Instant access to social networks such as LinkedIn, Facebook and Twitter are powering asset managers with unprecedented information to aid in outreach efforts to institutional investors.

However, compliance headaches and other hurdles abound, and most managers have not yet realized the full potential of social media, or set corporate policy, to augment their institutional sales and marketing efforts.

At a recent LinkedIn Finance-Connect conference in New York, panelists discussed new research that identifies how emerging technology is being leveraged for insights during the investment process.

They also highlighted key opportunities for managers to influence the decision-makers at institutions such as defined benefit plan sponsors, foundations and endowments.

Nearly all institutional investors - 95% -use digital resources for investing purposes and more than three in four (77%) are using social media resources for investing insight, according to a survey of more than 250 institutional investors around the world conducted by Greenwich Associates and LinkedIn.

"Those figures are higher than what our expectations were going in," said Daniel Connell, a managing director at Greenwich Associates.

About 80% of institutional investors who use LinkedIn for their role are doing so weekly or more, with the vast majority using it daily. "Social media is right on par with news sources, which is an astounding result," Connell said.

According to Greenwich Associates, 40% of respondents said they increased their use of social media over the past year.

Roughly 44% planned to increase use of social media generally over the next year - 98% plan to either increase their usage or stay at the same level.


Institutional investors who use social media for each of the top purposes are more than likely turning to LinkedIn versus Facebook or Twitter, Connell said.

Other findings:

* 60% read market news or industry updates (of those 38% via LinkedIn, 18% via Facebook and 31% via Twitter)

* 47% research specific industries (of those 51% via LinkedIn, 34% via Facebook and 14% via Twitter) 44% seek opinions or commentary on market events (of those 55% via LinkedIn, 21% via Facebook and 36% via Twitter)

* 45% said social media changed their perspective on an industry issue or topic,

* 32% chose to work with a particular company or client based on the party's social media usage

* 31% shared information they gleaned via social media with other decision-makers at their company

* 29% made an investment recommendation or decision based on information they got via social media

"Most institutional investors who use social media to inform their investing have learned something that has influenced their decision-making - for example, 52% conducted further research on an industry issue or topic via social media that led to an interaction with an asset manager," Connell said.

"Social media is already playing a significant role for the institutional investor and it will only get more prominent," he said. "It must be a key component of marketing and distribution strategy if managers want to get in front of institutional investors."


Even asset managers who understand the potential for social media to bolster their institutional sales and marketing efforts feel the need to quantify their initiatives to prove return on investment.

"There are several different metrics we analyze, such as click-through rates, but also, are they liking, sharing or commenting on the content?" said Kerry Ryan, director and head of global web services at Legg Mason.

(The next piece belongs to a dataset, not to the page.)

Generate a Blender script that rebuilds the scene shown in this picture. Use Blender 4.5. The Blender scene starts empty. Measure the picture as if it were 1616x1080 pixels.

"Impressions are also important, because there is a lot of good content coming through the feed, so people might not have time to stop and click but they have a positive impression and maybe they'll go back and read it later.

"Social media is important to Legg Mason's brand and engaging with the institutional marketplace," she said.

Retail clients aren't the only party that institutions should be concerned about too - one recent study found advisors make decisions about whether to engage and choose fund offerings partly based on a provider's site quality.


Ryan acknowledges a fair bit of skepticism when people think about social media broadly and question how it is really going to move the needle for business.

"Metrics will help to inform that help people to understand where the real power is with social media," Ryan said. "Like any living breathing organism you have to tend to it and make sure to offer relevant and timely content.

"You need to augment that with listening strategies," she said. "You can't just publish out content because it won't seem authentic - listening to what's being shared is really important.

"The communications dimension of social media is a challenge, as is the velocity of content delivery."

Tom Libretto, managing director and the global head of digital at J.P. Morgan Asset Management, said that over the past 12 months his company has found a synergy between its approach to reaching and engaging segments of audiences in the institutional channel and the retail space via social media that it previously didn't have access to.

"You can't put a toe in the water - social media has to be part of a larger distribution strategy," he said.

"It's doomed to fail if there's not a long-term commitment to it."

J.P Morgan Asset Management has an internal ambassador program where the company encourages key people to thoughtfully communicate their ideas and use their own personalities when they interact with the broader social network.

"We're continuing to learn more and more, as behaviors change we are going to have to move and change and adapt," Libretto said. "We'll have to try and test new things, fail and learn in a variety of environments that we wouldn't even contemplate today. It's all about knowing where our clients are."